If there was widespread fraud, maybe this sort of thing would be justified. But, according to Palast and other reporters, federal elections officials have been able to identify only five (not 5,000, much less 5 million) fraudulent voters a year. Here in Georgia, I’ve yet to see Secretary of State Karen Handel march out a single culprit, yet she has been relentless at pushing the racist-inspired voter ID law, whose real purpose, as with similar efforts across the nation, is to deter minorities, the poor, the elderly and others likely to vote for Democrats from exercising their constitutional rights.

The flap about the community group ACORN has been a Faux News staple for weeks – yet the only fraud was in the reporting. Fake names were recorded by workers, but there’s little or no chance any people would have voted using those names. The ACORN workers were getting paid by the name, and some cheated. None of those lists would have impacted the actual voting, though.

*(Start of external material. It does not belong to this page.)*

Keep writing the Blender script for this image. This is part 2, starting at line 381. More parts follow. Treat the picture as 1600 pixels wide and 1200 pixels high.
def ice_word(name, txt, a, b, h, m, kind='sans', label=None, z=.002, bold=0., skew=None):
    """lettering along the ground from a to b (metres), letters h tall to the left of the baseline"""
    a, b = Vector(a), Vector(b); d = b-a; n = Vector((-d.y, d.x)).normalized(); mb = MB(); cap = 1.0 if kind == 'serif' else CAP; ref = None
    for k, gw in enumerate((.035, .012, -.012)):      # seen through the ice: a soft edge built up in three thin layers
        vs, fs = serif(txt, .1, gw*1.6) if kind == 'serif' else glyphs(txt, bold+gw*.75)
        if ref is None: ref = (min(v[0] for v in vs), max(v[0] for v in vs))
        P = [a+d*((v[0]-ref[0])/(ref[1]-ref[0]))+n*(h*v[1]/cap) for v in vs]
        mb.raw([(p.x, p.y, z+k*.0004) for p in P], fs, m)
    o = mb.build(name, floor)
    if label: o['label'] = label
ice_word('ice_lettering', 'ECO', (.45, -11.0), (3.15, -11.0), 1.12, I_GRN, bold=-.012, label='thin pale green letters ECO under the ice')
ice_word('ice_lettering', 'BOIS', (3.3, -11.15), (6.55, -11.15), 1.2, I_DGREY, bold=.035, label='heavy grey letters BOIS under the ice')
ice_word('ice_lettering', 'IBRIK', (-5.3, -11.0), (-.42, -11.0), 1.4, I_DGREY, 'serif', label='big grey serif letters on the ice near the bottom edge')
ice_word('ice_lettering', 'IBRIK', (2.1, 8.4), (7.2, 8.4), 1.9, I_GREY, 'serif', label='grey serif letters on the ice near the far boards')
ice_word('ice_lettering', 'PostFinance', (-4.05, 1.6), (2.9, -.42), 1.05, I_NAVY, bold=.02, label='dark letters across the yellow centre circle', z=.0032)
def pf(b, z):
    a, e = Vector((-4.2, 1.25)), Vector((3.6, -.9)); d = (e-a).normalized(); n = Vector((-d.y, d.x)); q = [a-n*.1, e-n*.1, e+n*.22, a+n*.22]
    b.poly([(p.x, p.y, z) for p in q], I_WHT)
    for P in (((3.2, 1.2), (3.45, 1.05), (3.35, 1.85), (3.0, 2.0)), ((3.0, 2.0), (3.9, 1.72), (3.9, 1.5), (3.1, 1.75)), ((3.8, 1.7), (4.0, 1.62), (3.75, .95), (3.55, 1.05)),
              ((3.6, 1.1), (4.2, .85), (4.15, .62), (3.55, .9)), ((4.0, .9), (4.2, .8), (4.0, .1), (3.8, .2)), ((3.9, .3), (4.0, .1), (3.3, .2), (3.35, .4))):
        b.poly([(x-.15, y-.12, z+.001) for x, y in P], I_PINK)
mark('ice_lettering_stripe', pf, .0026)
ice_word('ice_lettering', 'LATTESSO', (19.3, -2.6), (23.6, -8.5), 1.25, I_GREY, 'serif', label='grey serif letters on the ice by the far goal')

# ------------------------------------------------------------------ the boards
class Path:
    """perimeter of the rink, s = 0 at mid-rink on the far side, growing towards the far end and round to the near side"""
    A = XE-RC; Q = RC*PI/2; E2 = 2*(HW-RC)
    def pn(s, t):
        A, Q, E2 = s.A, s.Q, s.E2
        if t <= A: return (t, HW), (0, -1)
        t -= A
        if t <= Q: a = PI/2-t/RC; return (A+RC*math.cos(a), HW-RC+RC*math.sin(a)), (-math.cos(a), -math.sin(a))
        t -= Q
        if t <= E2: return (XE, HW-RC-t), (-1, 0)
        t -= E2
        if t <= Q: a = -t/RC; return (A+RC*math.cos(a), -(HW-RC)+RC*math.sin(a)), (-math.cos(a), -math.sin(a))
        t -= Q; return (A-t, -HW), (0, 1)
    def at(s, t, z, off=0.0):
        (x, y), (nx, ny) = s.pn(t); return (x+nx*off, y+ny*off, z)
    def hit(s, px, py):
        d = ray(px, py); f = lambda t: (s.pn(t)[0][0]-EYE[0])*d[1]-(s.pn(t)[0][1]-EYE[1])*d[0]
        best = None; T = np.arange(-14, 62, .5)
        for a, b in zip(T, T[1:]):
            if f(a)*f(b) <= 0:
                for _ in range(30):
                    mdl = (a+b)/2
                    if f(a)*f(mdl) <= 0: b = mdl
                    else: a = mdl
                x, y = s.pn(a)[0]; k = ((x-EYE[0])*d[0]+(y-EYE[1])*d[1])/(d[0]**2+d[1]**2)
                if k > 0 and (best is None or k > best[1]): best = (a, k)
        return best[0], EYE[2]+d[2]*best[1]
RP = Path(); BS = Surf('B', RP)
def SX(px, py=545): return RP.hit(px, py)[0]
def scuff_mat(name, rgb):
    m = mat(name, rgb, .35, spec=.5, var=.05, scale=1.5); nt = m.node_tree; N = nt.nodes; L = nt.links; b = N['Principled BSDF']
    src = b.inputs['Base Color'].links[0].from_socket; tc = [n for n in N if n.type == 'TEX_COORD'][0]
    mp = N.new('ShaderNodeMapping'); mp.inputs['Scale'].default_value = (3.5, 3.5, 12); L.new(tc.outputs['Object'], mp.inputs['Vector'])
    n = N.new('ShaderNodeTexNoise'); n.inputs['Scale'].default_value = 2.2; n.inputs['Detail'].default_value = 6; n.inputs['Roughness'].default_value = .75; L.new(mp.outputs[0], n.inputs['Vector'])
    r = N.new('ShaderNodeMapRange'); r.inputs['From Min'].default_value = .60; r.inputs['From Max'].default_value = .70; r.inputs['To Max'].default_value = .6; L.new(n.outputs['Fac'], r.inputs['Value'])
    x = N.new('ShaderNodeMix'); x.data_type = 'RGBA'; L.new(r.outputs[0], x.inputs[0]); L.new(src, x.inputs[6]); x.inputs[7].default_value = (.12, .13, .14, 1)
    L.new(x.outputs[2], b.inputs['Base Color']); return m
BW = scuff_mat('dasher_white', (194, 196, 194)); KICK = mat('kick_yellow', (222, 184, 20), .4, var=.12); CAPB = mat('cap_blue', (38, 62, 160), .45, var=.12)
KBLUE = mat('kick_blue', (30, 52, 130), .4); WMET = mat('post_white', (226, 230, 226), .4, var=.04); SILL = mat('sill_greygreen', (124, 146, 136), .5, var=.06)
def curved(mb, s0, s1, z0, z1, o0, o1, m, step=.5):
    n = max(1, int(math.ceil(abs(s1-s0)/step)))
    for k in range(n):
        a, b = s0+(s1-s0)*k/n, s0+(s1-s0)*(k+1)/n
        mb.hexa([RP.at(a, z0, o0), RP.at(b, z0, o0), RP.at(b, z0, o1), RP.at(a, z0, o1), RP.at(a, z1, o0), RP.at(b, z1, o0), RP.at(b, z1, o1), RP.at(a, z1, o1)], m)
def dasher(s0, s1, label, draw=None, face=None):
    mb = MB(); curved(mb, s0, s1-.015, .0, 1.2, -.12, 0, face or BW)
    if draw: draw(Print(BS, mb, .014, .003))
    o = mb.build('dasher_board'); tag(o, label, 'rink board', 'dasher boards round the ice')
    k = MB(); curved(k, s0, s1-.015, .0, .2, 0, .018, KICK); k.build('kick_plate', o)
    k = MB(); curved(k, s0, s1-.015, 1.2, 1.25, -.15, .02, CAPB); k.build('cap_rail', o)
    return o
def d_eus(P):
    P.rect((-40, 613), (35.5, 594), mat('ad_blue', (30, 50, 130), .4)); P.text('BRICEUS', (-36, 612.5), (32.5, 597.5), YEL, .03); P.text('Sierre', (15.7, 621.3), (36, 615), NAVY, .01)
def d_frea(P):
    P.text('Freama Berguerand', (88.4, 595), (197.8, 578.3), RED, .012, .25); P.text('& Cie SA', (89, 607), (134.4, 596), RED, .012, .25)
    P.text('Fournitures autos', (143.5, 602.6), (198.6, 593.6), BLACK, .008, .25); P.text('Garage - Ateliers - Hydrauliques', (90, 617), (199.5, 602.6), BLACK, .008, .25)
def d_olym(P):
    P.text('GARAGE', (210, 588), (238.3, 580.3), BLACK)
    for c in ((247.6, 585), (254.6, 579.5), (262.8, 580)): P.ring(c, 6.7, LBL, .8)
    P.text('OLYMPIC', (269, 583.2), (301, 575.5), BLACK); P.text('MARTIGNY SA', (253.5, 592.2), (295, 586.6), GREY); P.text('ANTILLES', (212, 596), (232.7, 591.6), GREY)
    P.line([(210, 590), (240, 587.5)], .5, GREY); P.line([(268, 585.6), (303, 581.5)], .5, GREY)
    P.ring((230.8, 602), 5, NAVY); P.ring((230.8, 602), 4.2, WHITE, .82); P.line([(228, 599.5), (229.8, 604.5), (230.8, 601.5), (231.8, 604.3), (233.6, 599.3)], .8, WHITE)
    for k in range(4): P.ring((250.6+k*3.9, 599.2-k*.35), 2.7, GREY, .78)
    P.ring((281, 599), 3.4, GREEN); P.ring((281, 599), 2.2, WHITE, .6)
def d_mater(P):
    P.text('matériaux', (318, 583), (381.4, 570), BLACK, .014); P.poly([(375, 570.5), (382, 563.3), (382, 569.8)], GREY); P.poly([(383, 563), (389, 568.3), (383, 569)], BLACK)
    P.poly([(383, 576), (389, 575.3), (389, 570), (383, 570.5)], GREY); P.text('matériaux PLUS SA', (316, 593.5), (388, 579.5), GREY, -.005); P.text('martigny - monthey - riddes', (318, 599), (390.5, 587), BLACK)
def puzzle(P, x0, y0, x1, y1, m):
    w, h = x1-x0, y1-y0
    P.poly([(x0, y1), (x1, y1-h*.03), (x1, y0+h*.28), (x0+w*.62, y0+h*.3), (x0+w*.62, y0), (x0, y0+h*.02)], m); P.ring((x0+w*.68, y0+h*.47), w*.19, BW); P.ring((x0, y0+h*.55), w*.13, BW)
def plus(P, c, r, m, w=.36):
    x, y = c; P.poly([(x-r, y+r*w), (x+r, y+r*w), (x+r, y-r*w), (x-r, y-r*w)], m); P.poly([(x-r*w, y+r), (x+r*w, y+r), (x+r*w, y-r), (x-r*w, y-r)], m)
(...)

The vote suppression was going on even as I wrote this column. African-Americans were being heckled at early voting polls by John McCain supporters in Fayetteville, N.C., according to the conservative Washington Times. It was a clear violation of the 1964 Voting Rights Act, but officials refused to intervene.

In Georgia, Florida and other Southern states, purges of voters continue. Of special concern are Republican efforts to keep students from voting in Virginia, a key battleground state.

Whatever the results next week, no election is going to mean anything more than the show-voting in totalitarian states unless citizens fight through efforts to block them from their ballots – and then demand an end to vote suppression. Start by holding Handel accountable – she can’t be both an election official and a party hack. Beyond that, we must go back to the Carter-Baker panel’s report. It was sensible and sound – and that scares the hell out of those who want to steal your vote.

The report by Jimmy Carter and James Baker can be found at www.american.edu/ia/cfer.